_Provided material_:
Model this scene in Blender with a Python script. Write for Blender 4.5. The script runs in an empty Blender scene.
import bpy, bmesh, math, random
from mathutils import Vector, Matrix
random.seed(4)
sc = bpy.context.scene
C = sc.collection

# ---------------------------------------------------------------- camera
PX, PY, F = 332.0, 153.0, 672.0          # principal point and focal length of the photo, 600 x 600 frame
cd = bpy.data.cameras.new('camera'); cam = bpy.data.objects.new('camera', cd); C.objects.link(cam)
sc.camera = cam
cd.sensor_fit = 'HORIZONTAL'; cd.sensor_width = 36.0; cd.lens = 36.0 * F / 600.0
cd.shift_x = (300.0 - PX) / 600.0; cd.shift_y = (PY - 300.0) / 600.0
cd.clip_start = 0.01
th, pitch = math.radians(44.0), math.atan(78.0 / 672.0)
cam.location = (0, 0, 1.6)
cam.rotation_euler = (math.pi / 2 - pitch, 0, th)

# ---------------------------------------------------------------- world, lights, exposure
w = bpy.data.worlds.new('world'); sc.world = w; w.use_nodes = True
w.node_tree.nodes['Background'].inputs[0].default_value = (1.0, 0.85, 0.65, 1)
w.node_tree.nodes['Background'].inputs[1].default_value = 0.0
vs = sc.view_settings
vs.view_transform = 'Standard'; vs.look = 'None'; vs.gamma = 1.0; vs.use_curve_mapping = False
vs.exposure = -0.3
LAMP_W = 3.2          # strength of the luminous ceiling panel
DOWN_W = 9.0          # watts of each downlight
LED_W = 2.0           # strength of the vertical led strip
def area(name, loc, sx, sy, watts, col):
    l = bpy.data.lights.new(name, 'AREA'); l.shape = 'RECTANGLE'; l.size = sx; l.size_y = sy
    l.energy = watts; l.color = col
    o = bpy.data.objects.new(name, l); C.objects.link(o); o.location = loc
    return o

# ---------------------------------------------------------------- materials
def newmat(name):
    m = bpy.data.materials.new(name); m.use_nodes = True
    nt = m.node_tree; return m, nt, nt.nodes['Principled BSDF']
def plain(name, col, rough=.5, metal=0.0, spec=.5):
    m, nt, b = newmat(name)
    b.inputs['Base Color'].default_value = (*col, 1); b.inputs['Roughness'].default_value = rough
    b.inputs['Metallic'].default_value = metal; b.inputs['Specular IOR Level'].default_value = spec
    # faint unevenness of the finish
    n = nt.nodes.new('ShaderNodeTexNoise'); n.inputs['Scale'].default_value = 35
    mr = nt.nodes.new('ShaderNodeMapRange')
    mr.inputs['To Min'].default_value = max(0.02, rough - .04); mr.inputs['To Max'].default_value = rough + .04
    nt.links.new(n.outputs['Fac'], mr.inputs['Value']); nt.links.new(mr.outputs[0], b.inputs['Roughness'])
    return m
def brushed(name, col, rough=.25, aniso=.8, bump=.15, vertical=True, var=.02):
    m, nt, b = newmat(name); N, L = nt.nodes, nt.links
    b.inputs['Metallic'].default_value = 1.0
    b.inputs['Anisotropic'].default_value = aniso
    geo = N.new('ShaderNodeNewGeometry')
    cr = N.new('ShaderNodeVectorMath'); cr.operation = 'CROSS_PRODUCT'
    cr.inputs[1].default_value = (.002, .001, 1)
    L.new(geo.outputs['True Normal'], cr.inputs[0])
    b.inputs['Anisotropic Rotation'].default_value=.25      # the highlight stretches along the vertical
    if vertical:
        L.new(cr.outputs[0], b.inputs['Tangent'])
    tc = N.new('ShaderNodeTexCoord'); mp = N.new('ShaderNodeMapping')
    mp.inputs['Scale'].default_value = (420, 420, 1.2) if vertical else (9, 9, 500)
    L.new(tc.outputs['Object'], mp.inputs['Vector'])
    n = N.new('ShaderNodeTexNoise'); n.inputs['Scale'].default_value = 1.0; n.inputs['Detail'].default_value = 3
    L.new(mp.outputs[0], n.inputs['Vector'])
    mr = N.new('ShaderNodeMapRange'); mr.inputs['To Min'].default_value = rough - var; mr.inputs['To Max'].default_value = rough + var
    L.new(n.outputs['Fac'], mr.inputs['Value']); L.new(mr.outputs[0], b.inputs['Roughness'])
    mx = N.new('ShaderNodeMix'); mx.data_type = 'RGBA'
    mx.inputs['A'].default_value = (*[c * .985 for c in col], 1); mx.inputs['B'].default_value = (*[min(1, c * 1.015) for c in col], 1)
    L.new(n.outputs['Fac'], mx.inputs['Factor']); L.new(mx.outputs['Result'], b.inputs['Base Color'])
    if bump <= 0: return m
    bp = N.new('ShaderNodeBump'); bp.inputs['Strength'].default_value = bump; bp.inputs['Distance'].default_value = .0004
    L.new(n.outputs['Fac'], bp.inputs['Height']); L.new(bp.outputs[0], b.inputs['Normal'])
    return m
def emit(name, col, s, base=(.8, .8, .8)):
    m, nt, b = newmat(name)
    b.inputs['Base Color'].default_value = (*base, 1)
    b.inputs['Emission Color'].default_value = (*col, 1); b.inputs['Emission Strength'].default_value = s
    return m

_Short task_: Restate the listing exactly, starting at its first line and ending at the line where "cam.rotation_euler = (math.pi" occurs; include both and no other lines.

_Correct result_:
Model this scene in Blender with a Python script. Write for Blender 4.5. The script runs in an empty Blender scene.
import bpy, bmesh, math, random
from mathutils import Vector, Matrix
random.seed(4)
sc = bpy.context.scene
C = sc.collection

# ---------------------------------------------------------------- camera
PX, PY, F = 332.0, 153.0, 672.0          # principal point and focal length of the photo, 600 x 600 frame
cd = bpy.data.cameras.new('camera'); cam = bpy.data.objects.new('camera', cd); C.objects.link(cam)
sc.camera = cam
cd.sensor_fit = 'HORIZONTAL'; cd.sensor_width = 36.0; cd.lens = 36.0 * F / 600.0
cd.shift_x = (300.0 - PX) / 600.0; cd.shift_y = (PY - 300.0) / 600.0
cd.clip_start = 0.01
th, pitch = math.radians(44.0), math.atan(78.0 / 672.0)
cam.location = (0, 0, 1.6)
cam.rotation_euler = (math.pi / 2 - pitch, 0, th)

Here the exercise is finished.